» Task instructions
Repeat every line of the data exactly, but not the pictures.

--- --- ---

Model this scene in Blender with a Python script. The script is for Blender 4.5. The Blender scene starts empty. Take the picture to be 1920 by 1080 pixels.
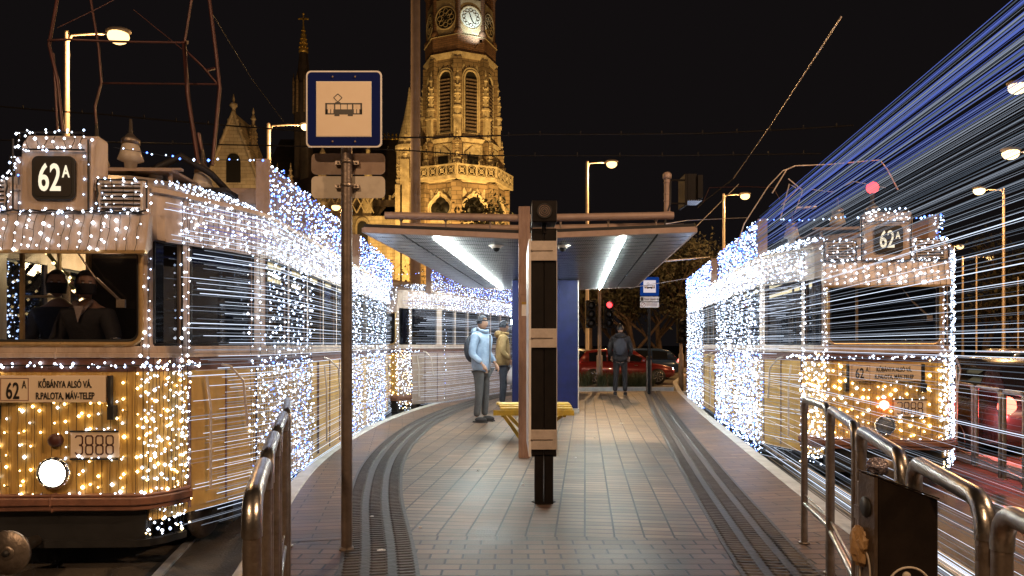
import bpy, math, random
from mathutils import Vector, Matrix
random.seed(7)
R = math.radians
C = bpy.context.scene.collection
S = bpy.context.scene
# ------------------------------------------------------------------ camera, world, exposure
F = 1300.0; EYE = 1.3; HZ = 645.0
cd = bpy.data.cameras.new('camera'); cam = bpy.data.objects.new('camera', cd); C.objects.link(cam)
cam.location = (0, 0, EYE); cam.rotation_euler = (R(90), 0, 0)
cd.sensor_width = 36; cd.lens = 36*F/1920; cd.shift_y = (HZ-540)/1920
cd.clip_start = 0.05; cd.clip_end = 2000
S.camera = cam
w = bpy.data.worlds.new('World'); S.world = w; w.use_nodes = True
bg = w.node_tree.nodes['Background']; bg.inputs[0].default_value = (0.9, 0.72, 0.76, 1); bg.inputs[1].default_value = 0.0062
S.view_settings.view_transform = 'Standard'; S.view_settings.look = 'None'
S.view_settings.exposure = 0.0; S.view_settings.gamma = 1.0
S.cycles.use_denoising = True
S.cycles.sample_clamp_indirect = 3.0
S.cycles.max_bounces = 6; S.cycles.transparent_max_bounces = 12

def W(px, py, d): return Vector(((px-960)/F*d, d, EYE-(py-HZ)/F*d))
WARM = (1.0, 0.56, 0.22)
def lamp_light(name, loc, e, col=WARM, r=0.15, parent=None, spot=None, aim=None, blend=0.6):
    l = bpy.data.lights.new(name, 'SPOT' if spot else 'POINT'); l.energy = e; l.color = col; l.shadow_soft_size = r
    o = bpy.data.objects.new(name, l); C.objects.link(o)
    if spot:
        l.spot_size = R(spot); l.spot_blend = blend
        o.rotation_euler = (Vector(aim)-Vector(loc)).to_track_quat('-Z', 'Y').to_euler()
    o.location = Vector(loc) - (parent.location if parent else Vector())
    if parent: o.parent = parent
    return o

# ------------------------------------------------------------------ materials
def _n(nt, t, **k):
    n = nt.nodes.new(t)
    for a, b in k.items(): setattr(n, a, b)
    return n
def mat(name, c1, c2=None, rough=.6, metal=0, scale=8, bump=0, bscale=None, stretch=(1,1,1), coat=0, contrast=(.35,.65), spec=.5):
    m = bpy.data.materials.new(name); m.use_nodes = True; nt = m.node_tree
    b = nt.nodes['Principled BSDF']; b.inputs['Roughness'].default_value = rough; b.inputs['Metallic'].default_value = metal
    b.inputs['Coat Weight'].default_value = coat; b.inputs['Specular IOR Level'].default_value = spec
    b.inputs['Base Color'].default_value = (*c1, 1)
    tc = _n(nt, 'ShaderNodeTexCoord'); mp = _n(nt, 'ShaderNodeMapping'); mp.inputs['Scale'].default_value = stretch
    nt.links.new(tc.outputs['Object'], mp.inputs[0])
    if c2:
        no = _n(nt, 'ShaderNodeTexNoise'); no.inputs['Scale'].default_value = scale; no.inputs['Detail'].default_value = 6; no.inputs['Roughness'].default_value = .65
        cr = _n(nt, 'ShaderNodeValToRGB'); cr.color_ramp.elements[0].position = contrast[0]; cr.color_ramp.elements[1].position = contrast[1]
        cr.color_ramp.elements[0].color = (*c1, 1); cr.color_ramp.elements[1].color = (*c2, 1)
        nt.links.new(mp.outputs[0], no.inputs['Vector']); nt.links.new(no.outputs[0], cr.inputs[0]); nt.links.new(cr.outputs[0], b.inputs['Base Color'])
        mr = _n(nt, 'ShaderNodeMapRange'); mr.inputs[3].default_value = max(.02, rough-.1); mr.inputs[4].default_value = min(1, rough+.12)
        nt.links.new(no.outputs[0], mr.inputs[0]); nt.links.new(mr.outputs[0], b.inputs['Roughness'])
    if bump:
        nb = _n(nt, 'ShaderNodeTexNoise'); nb.inputs['Scale'].default_value = bscale or scale*4; nb.inputs['Detail'].default_value = 5
        bp = _n(nt, 'ShaderNodeBump'); bp.inputs['Strength'].default_value = bump; bp.inputs['Distance'].default_value = .02
        nt.links.new(mp.outputs[0], nb.inputs['Vector']); nt.links.new(nb.outputs[0], bp.inputs['Height']); nt.links.new(bp.outputs[0], b.inputs['Normal'])
    return m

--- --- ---

» Finished exercise
Model this scene in Blender with a Python script. The script is for Blender 4.5. The Blender scene starts empty. Take the picture to be 1920 by 1080 pixels.
import bpy, math, random
from mathutils import Vector, Matrix
random.seed(7)
R = math.radians
C = bpy.context.scene.collection
S = bpy.context.scene
# ------------------------------------------------------------------ camera, world, exposure
F = 1300.0; EYE = 1.3; HZ = 645.0
cd = bpy.data.cameras.new('camera'); cam = bpy.data.objects.new('camera', cd); C.objects.link(cam)
cam.location = (0, 0, EYE); cam.rotation_euler = (R(90), 0, 0)
cd.sensor_width = 36; cd.lens = 36*F/1920; cd.shift_y = (HZ-540)/1920
cd.clip_start = 0.05; cd.clip_end = 2000
S.camera = cam
w = bpy.data.worlds.new('World'); S.world = w; w.use_nodes = True
bg = w.node_tree.nodes['Background']; bg.inputs[0].default_value = (0.9, 0.72, 0.76, 1); bg.inputs[1].default_value = 0.0062
S.view_settings.view_transform = 'Standard'; S.view_settings.look = 'None'
S.view_settings.exposure = 0.0; S.view_settings.gamma = 1.0
S.cycles.use_denoising = True
S.cycles.sample_clamp_indirect = 3.0
S.cycles.max_bounces = 6; S.cycles.transparent_max_bounces = 12

def W(px, py, d): return Vector(((px-960)/F*d, d, EYE-(py-HZ)/F*d))
WARM = (1.0, 0.56, 0.22)
def lamp_light(name, loc, e, col=WARM, r=0.15, parent=None, spot=None, aim=None, blend=0.6):
    l = bpy.data.lights.new(name, 'SPOT' if spot else 'POINT'); l.energy = e; l.color = col; l.shadow_soft_size = r
    o = bpy.data.objects.new(name, l); C.objects.link(o)
    if spot:
        l.spot_size = R(spot); l.spot_blend = blend
        o.rotation_euler = (Vector(aim)-Vector(loc)).to_track_quat('-Z', 'Y').to_euler()
    o.location = Vector(loc) - (parent.location if parent else Vector())
    if parent: o.parent = parent
    return o

# ------------------------------------------------------------------ materials
def _n(nt, t, **k):
    n = nt.nodes.new(t)
    for a, b in k.items(): setattr(n, a, b)
    return n
def mat(name, c1, c2=None, rough=.6, metal=0, scale=8, bump=0, bscale=None, stretch=(1,1,1), coat=0, contrast=(.35,.65), spec=.5):
    m = bpy.data.materials.new(name); m.use_nodes = True; nt = m.node_tree
    b = nt.nodes['Principled BSDF']; b.inputs['Roughness'].default_value = rough; b.inputs['Metallic'].default_value = metal
    b.inputs['Coat Weight'].default_value = coat; b.inputs['Specular IOR Level'].default_value = spec
    b.inputs['Base Color'].default_value = (*c1, 1)
    tc = _n(nt, 'ShaderNodeTexCoord'); mp = _n(nt, 'ShaderNodeMapping'); mp.inputs['Scale'].default_value = stretch
    nt.links.new(tc.outputs['Object'], mp.inputs[0])
    if c2:
        no = _n(nt, 'ShaderNodeTexNoise'); no.inputs['Scale'].default_value = scale; no.inputs['Detail'].default_value = 6; no.inputs['Roughness'].default_value = .65
        cr = _n(nt, 'ShaderNodeValToRGB'); cr.color_ramp.elements[0].position = contrast[0]; cr.color_ramp.elements[1].position = contrast[1]
        cr.color_ramp.elements[0].color = (*c1, 1); cr.color_ramp.elements[1].color = (*c2, 1)
        nt.links.new(mp.outputs[0], no.inputs['Vector']); nt.links.new(no.outputs[0], cr.inputs[0]); nt.links.new(cr.outputs[0], b.inputs['Base Color'])
        mr = _n(nt, 'ShaderNodeMapRange'); mr.inputs[3].default_value = max(.02, rough-.1); mr.inputs[4].default_value = min(1, rough+.12)
        nt.links.new(no.outputs[0], mr.inputs[0]); nt.links.new(mr.outputs[0], b.inputs['Roughness'])
    if bump:
        nb = _n(nt, 'ShaderNodeTexNoise'); nb.inputs['Scale'].default_value = bscale or scale*4; nb.inputs['Detail'].default_value = 5
        bp = _n(nt, 'ShaderNodeBump'); bp.inputs['Strength'].default_value = bump; bp.inputs['Distance'].default_value = .02
        nt.links.new(mp.outputs[0], nb.inputs['Vector']); nt.links.new(nb.outputs[0], bp.inputs['Height']); nt.links.new(bp.outputs[0], b.inputs['Normal'])
    return m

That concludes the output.